We present a human-in-the-loop (HIL) approach to permutation regression, the novel task of predicting a continuous value for a given ordering of items. The model is a gradient boosted regression model that incorporates simple human-understandable constraints of the form x < y, i.e. item x has to be before item y, as binary features. The approach, HuGuR (Human Guided Regression), lets a human explore the search space of such transparent regression models. Interacting with HuGuR, users can add, remove, and refine order constraints interactively, while the coefficients are calculated on the fly. We evaluate HuGuR in a user study and compare the performance of user-built models with multiple baselines on 9 data sets. The results show that the user-built models outperform the compared methods on small data sets and in general perform on par with the other methods, while being in principle understandable for humans. On larger datasets from the same domain, machine-induced models begin to outperform the user-built models. Further work will study the trust users have in models when constructed by themselves and how the scheme can be transferred to other pattern domains, such as strings, sequences, trees, or graphs.

Paper Structure

This paper contains 18 sections, 6 equations, 4 figures, 7 tables, 2 algorithms.

Figures (4)

  • Figure 1: In Human Guided Regression (HuGuR), the user chooses which part of a model to refine (1.), the newly refined model (after step 2.) still has to be parameterized based on the training set (step 3.), the resulting model is validated on the validation set (4.), the performance is monitored and presented to the user (5.).
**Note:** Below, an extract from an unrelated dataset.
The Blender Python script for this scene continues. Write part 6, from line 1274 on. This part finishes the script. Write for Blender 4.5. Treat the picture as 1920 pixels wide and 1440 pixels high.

The model refinement goes in cycles. Upon completion, the model chosen as the best is tested on the test set (6.).
  • Figure 2: Exemplary use of HuGuR. The first step i is to select the hyperparameters, which are the number of constraints added in each step and the learning rate of the model. The number of constraints $l$ is an integer between 1 and 20 and the learning rate is a float between 0.000001 and 1. After the generation, we obtain the model view. Here, we see the constraints the model encompasses, and we can interact with them. Blue constraints indicate a positive impact on the target value and red constraints indicate a negative impact. By clicking on an active constraint ii, we deactivate the constraint and replace it by the $l$ most promising child constraints. And vice versa, by clicking on an inactive constraint iii, we activate it and remove all of its child constraints. We can also use additional controls iv to restart with other hyperparameters or reset to a previous iteration. The error history v lets us track our progress over the iterations. Also, one can always jump back to the best model found so far vi.
  • Figure 3: For each data set -- data sets with small and large versions such as $edm_5$ are combined into one plot -- we examine the relation between the measured performance, here the $R^2$ score, and multiple properties of the user-built models. Each point represents one human-built model. A dotted line represents a negative slope of the line of best fit, while a solid line represents a positive slope.
  • Figure 4: Average model properties in relation to the average performance for each participant. A solid line represents a positively sloped line of best fit.